下記の問題及び解説は、必ずしも現時点における法改正及びデータを反映したものではない場合があります。

宅建 過去問解説 平成11年 問14

【問 14】 賃貸人Aと賃借人Bとの間の居住用建物の賃貸借契約に関する次の記述のうち、借地借家法の規定及び判例によれば、正しいものはどれか。

1 「Aは、Bが建物に造作を付加することに同意するが、Bは、賃貸借の終了時に、Aに対してその造作の買取りを請求しない」旨の特約は有効である。

2 Bが死亡した場合で、その当時Bの相続人でない事実上の配偶者Cがこの建物で同居していたとき、Cは、当該建物の賃借権に限っては、相続人に優先してBの賃借人としての地位を承継する。

3 この建物が、その敷地の売却に伴い2年後に取り壊されることが明らかな場合に、「建物を取り壊すこととなるときに賃貸借が終了する」旨の特約をAB間の賃貸借契約に定めるときは、公正証書によってしなければならない。

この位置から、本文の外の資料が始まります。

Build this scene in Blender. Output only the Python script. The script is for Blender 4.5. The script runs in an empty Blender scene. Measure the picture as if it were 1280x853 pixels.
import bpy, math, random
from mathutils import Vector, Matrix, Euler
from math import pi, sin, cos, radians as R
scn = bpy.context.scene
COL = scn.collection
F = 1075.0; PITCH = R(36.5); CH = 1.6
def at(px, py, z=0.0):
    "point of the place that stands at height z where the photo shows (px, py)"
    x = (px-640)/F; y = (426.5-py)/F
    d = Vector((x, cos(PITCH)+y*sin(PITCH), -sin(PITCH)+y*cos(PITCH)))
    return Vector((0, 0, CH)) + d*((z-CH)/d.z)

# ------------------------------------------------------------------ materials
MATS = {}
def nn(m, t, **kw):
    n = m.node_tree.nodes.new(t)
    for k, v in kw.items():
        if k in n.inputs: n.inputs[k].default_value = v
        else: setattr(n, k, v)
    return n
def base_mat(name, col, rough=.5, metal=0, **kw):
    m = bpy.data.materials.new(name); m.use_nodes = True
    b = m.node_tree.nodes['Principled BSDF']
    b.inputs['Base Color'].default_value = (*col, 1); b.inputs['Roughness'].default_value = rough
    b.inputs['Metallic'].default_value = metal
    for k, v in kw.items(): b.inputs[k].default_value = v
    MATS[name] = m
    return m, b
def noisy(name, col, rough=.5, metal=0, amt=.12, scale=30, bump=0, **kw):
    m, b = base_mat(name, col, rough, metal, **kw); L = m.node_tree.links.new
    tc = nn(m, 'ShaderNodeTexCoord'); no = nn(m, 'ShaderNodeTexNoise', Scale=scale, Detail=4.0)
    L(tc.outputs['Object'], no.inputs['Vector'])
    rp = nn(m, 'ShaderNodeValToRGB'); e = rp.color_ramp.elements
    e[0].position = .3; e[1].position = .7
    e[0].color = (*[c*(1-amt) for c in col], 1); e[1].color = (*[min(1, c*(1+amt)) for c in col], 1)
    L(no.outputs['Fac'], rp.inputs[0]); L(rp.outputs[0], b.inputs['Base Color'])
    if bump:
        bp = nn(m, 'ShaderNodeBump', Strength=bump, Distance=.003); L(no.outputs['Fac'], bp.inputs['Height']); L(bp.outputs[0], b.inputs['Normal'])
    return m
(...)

4 BがAに敷金を交付していた場合に、Aがこの建物をDに売却し、賃貸人としての地位をDに承継していたときでも、Dの承諾がない限りAの敷金返還債務は承継されず、Bは、Aに対してのみ敷金の返還請求をすることができる。

【解答及び解説】

【問 14】 正解 1

1 正しい。建物の賃貸人の同意を得て建物に付加した造作には、造作買取請求権があるが(借地借家法33条1項)、これは特約で排除することができる。
*借地借家法37条

2 誤り。事実上の配偶者が賃借人の地位を承継するのは、あくまでも相続人がいない場合である。相続人がいるときに、相続人に優先して賃借人の地位を承継することはない。
*借地借家法36条1項

3 誤り。法令又は契約により一定の期間を経過した後に建物を取り壊すべきことが明らかな場合において、建物の賃貸借をするときは、建物を取り壊すこととなる時に賃貸借が終了する旨を定めることができるが、この特約は、書面又は電磁的記録によってすればよく、公正証書に限定されない。
*借地借家法39条

4 誤り。賃借人が賃貸人に敷金を交付していた場合、賃貸人の地位の承継があれば、敷金関係は当然に新賃貸人に承継され、新賃貸人の承諾は不要である。したがって、BはDに対して敷金の返還請求を行うべきである。
*民法第605条の2第4項


【解法のポイント】この問題は、比較的な素直な問題だったと思います。